A friend recently laid out some rough math: The chance of running into another Ivy League graduate similar to us — low-income, first-generation Houstonians — was something like 0.02 percent. We laughed about how ostentatious that number was, how incredibly low.

Over the summer, I backpacked through the breathtaking beauty of Wyoming’s mountains as part of a fellowship program with 20 other students at prestigious institutions who had beat the odds. Some were undocumented, some were refugees. Most of us were poor. At one point, we joked about just being a ragtag group of at-risk teens, a psychology researcher’s gold mine, lost in the woods.

What is the probability that a kid like me ends up in a place like this? Whether the place is the wilderness or Yale or any locale of de facto restricted accessibility, this is a question that all of us should ask, but many don’t. The follow-up questions are even more important because the answers are even harder to own: Why is that the probability? Why am I here?

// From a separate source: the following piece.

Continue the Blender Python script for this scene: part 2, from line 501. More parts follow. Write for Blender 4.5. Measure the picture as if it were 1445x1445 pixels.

The summer before my senior year, a Houston community-based organization brought about a hundred first-generation, low-income students to live in Ezra Stiles College so we could envision our future at a place like this. For a week, we listened to guest lectures, lounged in butteries and marveled at the luxurious water pressure in the shower. Then, reality hit: It was statistically improbable for all of us to be accepted.

When I was, I felt like I’d won the lottery, but, unlike winning the lottery, people said that I deserved this. And a small part of me believed them. After all, our successes are most often viewed as smart purchases with the currency of hard work and talent. An inherently self-centered narrative praises us as deserving of the position we now have in life — Yalies with our various accolades. We’re eternally sleep-deprived, constantly busy, flitting between classes, libraries and meetings. So maybe we could be forgiven for thinking that this is all about us, but it’s not: We’re lucky and indebted.

Some Yalies are luckier than others. It really helps to have a trust fund or double-legacy status or a stable childhood of enriching experiences. But I was lucky too: I was born here, a citizen. My parents sacrificed their safety, health and dreams for mine. Teachers, counselors and organizations invested in me both inside and outside of the classroom. I did not “beat the odds” just because of me; our success is not just because of us.

We all owe a debt of gratitude to other people who have made it possible for us to be here, most of whom we don’t even know or think about: the laborers who build our roads, airports, cities; the workers who deliver our pizza, harvest our food and pick up the trash; and the countries whose resources we all indirectly exploit. The list goes on and on. If we had to do all of those things ourselves, we would not be here. Most Americans have been unceremoniously born into the world’s wealthiest 10 percent; most Yalies, the top 0.05 percent. We are largely blind to our often parasitic relationship with the American poor, let alone the global poor, unless a seminar reading calls it to mind.

This is important because it impacts the way we perceive our positionality and our moral obligation to others. When we implicitly believe that we deserve success because of talent and hard work, it’s easy to focus on where reality falls short of expectations and to be tone deaf in our complaints. When we subconsciously worship our merits in entering selective spaces, we justify perpetuating that exclusivity in our social circles and our career pursuits. Instead, paying it forward to the underprivileged should not be a lauded act of benevolence but a moral requirement that we owe as a result of what we have taken.

What is the probability that a kid like me ends up in a place like this? Why am I here instead of the other hundred students that visited Yale alongside me — or even the hundreds of thousands other people around the world who work hard but whose talent remains undiscovered?

Sure, on some days, I’d like to see myself as an at-risk teen who beat the odds. Most of us would like to believe that we deserve our place here, and, sometimes, that perception gives us strength. But often, that idea of deserved exceptionality allows us to pursue a life of invisibly selfish and unkind goals, while increasingly filling us with anxiety about our own worth: How much do we deserve? If we instead consider our success as a composition of contributions from those around us and before us, perhaps we’ll be less likely to default on the debt we owe the world. Perhaps we’ll make the effort to care about, sacrifice for and love others in the decisions that we make so that, eventually, anyone can make it to a “place like this.”